Nicole Foss: The Economics of Personal Resilience

8 thoughts on “Nicole Foss: The Economics of Personal Resilience”

  1. I find a lot to like in Nicole Foss and the whole “Peak Oil/Financial Collapse” crowd. Resiliency is important for so many reasons and there will be a reckoning of some sort. I’m building it into my own life.

    However, I can’t bring myself to jump on the bandwagon wholesale as it relates to specific predictions. Reason being, I don’t personally understand, at a deep level, the fields involved, and as a technical person (software) I know the details matter. A lot.

    As one tiny example, a few years ago “HTML5” was going to revolutionize the software world, negating the need for expensive native app developers. As a SME in the that niche, I tried to explain to business partners the nuance of the techniques involved, the use cases, the drawbacks, the known unknowns and the unknowables.

    But they didn’t hear any of that nuance. All they heard was $$$. Businesses were launched. Because of micro details (performance on specific iDevices, unforeseen complexity tax when dealing with multiple software stacks, etc.) most of them failed. The tech press latched on: “HTML5 is a failure.” But of course it wasn’t a failure. They just weren’t qualified to evaluate it and were only hearing what they wanted to hear.

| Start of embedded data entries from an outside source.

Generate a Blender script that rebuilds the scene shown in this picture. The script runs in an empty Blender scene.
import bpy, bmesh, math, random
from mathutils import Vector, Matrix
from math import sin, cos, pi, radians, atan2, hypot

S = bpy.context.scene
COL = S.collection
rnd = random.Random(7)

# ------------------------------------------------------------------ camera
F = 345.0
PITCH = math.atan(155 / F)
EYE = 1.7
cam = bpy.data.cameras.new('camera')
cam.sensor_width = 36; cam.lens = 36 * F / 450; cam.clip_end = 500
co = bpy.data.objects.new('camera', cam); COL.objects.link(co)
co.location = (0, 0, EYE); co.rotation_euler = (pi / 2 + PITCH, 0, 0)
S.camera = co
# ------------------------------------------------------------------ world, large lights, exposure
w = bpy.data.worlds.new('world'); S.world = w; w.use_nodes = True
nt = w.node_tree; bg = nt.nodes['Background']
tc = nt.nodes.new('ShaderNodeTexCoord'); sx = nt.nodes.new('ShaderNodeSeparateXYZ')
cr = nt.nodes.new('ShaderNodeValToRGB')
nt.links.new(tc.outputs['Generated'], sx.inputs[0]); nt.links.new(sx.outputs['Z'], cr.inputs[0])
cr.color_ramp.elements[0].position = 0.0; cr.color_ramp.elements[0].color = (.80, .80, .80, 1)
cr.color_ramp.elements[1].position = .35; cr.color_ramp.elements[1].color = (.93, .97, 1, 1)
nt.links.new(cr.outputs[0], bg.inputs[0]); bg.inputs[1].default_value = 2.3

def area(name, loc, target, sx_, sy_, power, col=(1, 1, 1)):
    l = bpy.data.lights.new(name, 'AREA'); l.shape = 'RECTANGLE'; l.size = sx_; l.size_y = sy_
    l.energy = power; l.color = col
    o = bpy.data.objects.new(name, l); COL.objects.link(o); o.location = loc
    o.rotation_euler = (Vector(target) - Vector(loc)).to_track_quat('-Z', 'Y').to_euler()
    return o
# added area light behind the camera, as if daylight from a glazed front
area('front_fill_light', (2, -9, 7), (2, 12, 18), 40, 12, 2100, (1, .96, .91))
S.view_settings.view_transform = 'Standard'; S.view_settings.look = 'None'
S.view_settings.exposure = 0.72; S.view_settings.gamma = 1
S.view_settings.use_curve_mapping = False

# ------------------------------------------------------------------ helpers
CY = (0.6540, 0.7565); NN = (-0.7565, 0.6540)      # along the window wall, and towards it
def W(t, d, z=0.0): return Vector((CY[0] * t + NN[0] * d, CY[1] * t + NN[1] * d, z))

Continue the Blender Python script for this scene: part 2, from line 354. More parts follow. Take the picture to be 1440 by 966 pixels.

    So much as I respect these folks and what they’re trying to do, and agree with the very broadest arc of their findings (especially the financial part), count me suspicious of anyone with a academic background when talking about technical matters. They tend to look for Big Picture themes and patterns that respond to their confirmation bias and create a tidy story. But reality is messy and unpredictable, particularly when Moist Robots are involved.

    1. I have an innate bias for “doomer porn.” This is both a personal failing and a peculiar strength. I feel (no need for external evidence when it comes to “feelings”) that something is wrong with the institutions that hold society together at the moment. So I pay attention to people who attempt to articulate the nature of the problems and how individuals might respond. No one has THE ANSWER. I don’t take anything as gospel. But each person I follow has a little piece of a big puzzle. In the end I’d rather be pleasantly surprised than disappointed. While I may miss out on certain opportunities by staying out of debt and such, I’m also buying a form of insurance. You never know…

      1. While I found much to criticize, and comment on, in the video, I very much agree that there were key ‘pieces of the puzzle’ referenced in it. Thanks!

    2. I agree wholeheartly. Resilience, yes, but don’t think you can predict the details of the future. If Tesla couldn’t do it, you probably can’t either, and any idiot can extend a trend line. Interesting example in software. I used to know a lot of chip hardware engineering people in the mid to late 90s, and you likely know how THAT landscape has dramatically changed in ways that even the experts in the field couldn’t predict a few years out. I think people totally underestimate how much emotions and personalities go into all these educated guesses. Yes, the pessimist who acts on the pessimism CAN look like a genius if they are pessimistic about the RIGHT thing at the RIGHT time — but often it is the optimistic that are successful and happy.

  2. Nicole Foss and Ilargi at The Automatic Earth are incredibly important thinkers. Their explanation of deflation is central to understanding where we find ourselves today.

    I think the Primers on The Automatic Earth webpage are reading very well-spent.

    “You can’t change the waves, but you can learn how to surf.”